Second Harvest still picks up from a few hotel kitchens and restaurants that have large volumes. But since Queen’s Park passed the Donation of Food Act in 1994, releasing food donors from liability, Second Harvest has been able to move up the chain of food production and rescue ever larger amounts.

“That is where more of the food waste happens,” explains Second Harvest director of development Jennifer Verschraegen. “It happens as a result of an overrun on product which creates a surplus. Possibly things were mislabeled or mispackaged. It could be that the product was misshapen or is missing a key ingredient, so it’s perfectly edible, it’s just not what the manufacturer was looking for.”

As one of the most obvious signs of a “culture of waste,” wasted food is certainly something that irks Pope Francis. 

“Throwing away food is like stealing from the table of the poor and the hungry,” Francis said in 2013.

“The whole concept of food rescue is still something relatively new to the consumer,” Verschraegen said. “We’re one of Toronto’s really well kept secrets. Usually when we talk about ourselves people say, ‘Oh yes, I know the food bank.’ ”
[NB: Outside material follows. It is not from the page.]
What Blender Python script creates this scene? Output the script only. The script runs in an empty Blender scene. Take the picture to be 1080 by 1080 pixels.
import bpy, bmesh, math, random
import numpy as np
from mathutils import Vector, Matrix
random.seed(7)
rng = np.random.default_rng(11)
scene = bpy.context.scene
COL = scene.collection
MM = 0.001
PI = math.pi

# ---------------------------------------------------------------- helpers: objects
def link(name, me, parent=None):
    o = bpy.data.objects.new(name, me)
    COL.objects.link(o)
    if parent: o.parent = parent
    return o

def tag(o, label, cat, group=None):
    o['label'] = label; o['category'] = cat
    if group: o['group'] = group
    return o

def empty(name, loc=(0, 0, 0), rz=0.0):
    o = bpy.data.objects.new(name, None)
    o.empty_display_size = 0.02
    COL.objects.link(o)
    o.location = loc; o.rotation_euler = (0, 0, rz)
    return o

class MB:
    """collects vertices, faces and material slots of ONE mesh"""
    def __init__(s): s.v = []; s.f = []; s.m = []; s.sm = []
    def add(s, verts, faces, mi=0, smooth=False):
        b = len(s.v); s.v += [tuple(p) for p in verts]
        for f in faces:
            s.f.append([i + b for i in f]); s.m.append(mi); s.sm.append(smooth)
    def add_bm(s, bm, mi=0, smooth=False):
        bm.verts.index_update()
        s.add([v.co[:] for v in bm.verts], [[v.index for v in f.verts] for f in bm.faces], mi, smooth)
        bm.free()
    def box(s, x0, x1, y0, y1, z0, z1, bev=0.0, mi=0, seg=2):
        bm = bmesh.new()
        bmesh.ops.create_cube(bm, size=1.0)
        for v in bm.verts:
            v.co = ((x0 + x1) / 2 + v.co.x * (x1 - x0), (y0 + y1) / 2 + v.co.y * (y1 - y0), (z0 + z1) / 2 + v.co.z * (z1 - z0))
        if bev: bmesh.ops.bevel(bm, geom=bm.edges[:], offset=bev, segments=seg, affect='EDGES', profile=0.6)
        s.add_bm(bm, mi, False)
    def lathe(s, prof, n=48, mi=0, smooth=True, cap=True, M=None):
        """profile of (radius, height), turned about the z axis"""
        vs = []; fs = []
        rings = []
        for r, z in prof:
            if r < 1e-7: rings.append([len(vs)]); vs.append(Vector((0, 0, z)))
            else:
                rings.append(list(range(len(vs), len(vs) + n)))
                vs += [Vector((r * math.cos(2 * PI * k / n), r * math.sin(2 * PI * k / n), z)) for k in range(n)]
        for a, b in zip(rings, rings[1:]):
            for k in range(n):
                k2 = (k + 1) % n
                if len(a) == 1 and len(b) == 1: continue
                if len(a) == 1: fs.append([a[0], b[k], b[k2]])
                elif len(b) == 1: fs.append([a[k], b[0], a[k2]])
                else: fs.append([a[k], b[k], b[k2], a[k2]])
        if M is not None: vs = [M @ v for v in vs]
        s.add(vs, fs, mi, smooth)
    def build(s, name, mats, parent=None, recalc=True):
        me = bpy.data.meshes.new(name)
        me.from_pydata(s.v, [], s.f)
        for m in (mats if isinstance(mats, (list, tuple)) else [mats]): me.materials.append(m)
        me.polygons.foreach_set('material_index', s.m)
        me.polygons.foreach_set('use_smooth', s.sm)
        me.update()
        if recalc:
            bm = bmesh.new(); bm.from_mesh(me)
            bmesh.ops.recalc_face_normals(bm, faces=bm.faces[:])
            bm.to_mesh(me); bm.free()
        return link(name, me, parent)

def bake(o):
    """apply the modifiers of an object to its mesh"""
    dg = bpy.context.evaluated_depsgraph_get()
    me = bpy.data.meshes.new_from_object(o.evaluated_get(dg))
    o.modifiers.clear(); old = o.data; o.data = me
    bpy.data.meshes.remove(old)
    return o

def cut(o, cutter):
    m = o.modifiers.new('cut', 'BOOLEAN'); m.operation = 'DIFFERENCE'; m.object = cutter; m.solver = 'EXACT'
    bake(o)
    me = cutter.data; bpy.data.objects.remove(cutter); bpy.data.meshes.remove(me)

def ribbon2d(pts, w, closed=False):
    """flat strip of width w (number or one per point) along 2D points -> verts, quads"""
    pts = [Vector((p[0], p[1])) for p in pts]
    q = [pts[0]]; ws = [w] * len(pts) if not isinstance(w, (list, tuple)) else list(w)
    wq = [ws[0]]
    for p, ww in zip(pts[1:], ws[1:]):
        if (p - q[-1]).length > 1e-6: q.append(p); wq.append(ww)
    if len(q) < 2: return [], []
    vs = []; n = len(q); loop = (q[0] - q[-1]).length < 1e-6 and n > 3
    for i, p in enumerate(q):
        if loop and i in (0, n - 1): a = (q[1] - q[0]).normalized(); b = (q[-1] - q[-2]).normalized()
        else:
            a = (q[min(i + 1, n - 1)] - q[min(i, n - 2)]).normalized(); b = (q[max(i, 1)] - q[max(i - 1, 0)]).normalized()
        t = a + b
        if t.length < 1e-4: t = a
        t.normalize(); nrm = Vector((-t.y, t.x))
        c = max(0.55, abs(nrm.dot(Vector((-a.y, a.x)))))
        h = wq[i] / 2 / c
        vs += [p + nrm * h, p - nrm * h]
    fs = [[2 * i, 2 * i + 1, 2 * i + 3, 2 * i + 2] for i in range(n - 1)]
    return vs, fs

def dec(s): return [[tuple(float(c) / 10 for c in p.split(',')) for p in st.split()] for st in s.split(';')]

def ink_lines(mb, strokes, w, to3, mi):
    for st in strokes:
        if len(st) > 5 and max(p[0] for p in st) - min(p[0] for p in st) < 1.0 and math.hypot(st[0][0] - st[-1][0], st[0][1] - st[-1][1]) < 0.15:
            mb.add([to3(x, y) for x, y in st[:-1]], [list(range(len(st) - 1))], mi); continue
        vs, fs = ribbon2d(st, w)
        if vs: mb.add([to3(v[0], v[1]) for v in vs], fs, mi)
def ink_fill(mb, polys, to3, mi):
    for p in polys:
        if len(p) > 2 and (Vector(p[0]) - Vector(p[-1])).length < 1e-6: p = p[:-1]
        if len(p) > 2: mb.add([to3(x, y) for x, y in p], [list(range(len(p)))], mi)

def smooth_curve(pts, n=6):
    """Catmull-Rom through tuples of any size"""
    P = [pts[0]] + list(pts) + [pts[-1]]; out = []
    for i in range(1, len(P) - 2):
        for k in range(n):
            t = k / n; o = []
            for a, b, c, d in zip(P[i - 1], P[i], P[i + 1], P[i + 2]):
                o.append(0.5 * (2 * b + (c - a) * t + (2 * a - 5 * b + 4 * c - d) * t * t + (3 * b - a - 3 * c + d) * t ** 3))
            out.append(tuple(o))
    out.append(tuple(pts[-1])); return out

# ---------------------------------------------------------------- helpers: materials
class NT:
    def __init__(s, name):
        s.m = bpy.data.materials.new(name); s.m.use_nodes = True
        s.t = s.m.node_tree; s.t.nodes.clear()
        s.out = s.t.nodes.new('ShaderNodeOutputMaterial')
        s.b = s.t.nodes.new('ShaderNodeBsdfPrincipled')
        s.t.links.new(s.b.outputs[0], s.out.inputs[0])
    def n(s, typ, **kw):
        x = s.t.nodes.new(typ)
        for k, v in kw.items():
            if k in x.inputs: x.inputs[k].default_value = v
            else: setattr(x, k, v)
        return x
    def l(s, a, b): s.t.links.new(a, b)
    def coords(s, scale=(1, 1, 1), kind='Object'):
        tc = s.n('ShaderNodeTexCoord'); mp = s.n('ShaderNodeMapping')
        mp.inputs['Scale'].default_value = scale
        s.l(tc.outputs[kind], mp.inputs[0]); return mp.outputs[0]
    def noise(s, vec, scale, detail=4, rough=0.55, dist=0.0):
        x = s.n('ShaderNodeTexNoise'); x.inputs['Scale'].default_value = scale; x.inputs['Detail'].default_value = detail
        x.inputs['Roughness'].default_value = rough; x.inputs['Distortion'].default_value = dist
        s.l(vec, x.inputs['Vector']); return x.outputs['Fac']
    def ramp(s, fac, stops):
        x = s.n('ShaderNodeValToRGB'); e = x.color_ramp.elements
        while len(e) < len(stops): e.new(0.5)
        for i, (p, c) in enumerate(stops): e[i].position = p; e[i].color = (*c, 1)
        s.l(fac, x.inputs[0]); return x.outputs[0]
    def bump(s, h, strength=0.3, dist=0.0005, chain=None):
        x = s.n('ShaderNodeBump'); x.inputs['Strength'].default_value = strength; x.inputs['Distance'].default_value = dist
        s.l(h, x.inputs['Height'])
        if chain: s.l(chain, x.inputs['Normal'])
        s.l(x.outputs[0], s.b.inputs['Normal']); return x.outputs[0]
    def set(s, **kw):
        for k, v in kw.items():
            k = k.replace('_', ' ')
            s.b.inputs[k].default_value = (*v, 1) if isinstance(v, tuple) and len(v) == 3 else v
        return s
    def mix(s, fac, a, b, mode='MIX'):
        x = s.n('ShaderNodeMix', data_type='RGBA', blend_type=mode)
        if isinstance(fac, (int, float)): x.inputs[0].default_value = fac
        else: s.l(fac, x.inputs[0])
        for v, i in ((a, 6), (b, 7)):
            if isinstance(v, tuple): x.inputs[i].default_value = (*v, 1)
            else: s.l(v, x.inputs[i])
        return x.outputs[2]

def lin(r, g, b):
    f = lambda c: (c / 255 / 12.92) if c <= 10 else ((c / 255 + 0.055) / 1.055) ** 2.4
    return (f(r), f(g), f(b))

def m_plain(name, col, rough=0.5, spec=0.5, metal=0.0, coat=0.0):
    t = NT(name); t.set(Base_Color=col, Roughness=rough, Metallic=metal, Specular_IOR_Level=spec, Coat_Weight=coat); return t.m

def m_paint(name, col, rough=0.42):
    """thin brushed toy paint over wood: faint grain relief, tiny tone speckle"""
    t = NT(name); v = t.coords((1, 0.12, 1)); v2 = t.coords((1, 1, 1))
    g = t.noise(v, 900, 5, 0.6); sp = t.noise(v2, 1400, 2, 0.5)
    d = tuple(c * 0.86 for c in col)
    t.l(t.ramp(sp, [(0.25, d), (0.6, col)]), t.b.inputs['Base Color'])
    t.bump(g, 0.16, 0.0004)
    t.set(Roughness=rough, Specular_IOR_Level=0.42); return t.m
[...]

People rarely ask where the food bank or drop-ins and meal programs get their food.

Second Harvest puts nine trucks on the road every day, each making 13 to 18 stops picking up food and dropping it off for hungry people instead of watching it wind up as landfill.

Some of the programs that take Second Harvest food feed fewer than 20 people per day, but in every corner of Toronto they find hungry people. Half the places where Second Harvest delivers food say they expect the demand to feed more people in the coming year will increase 40 per cent.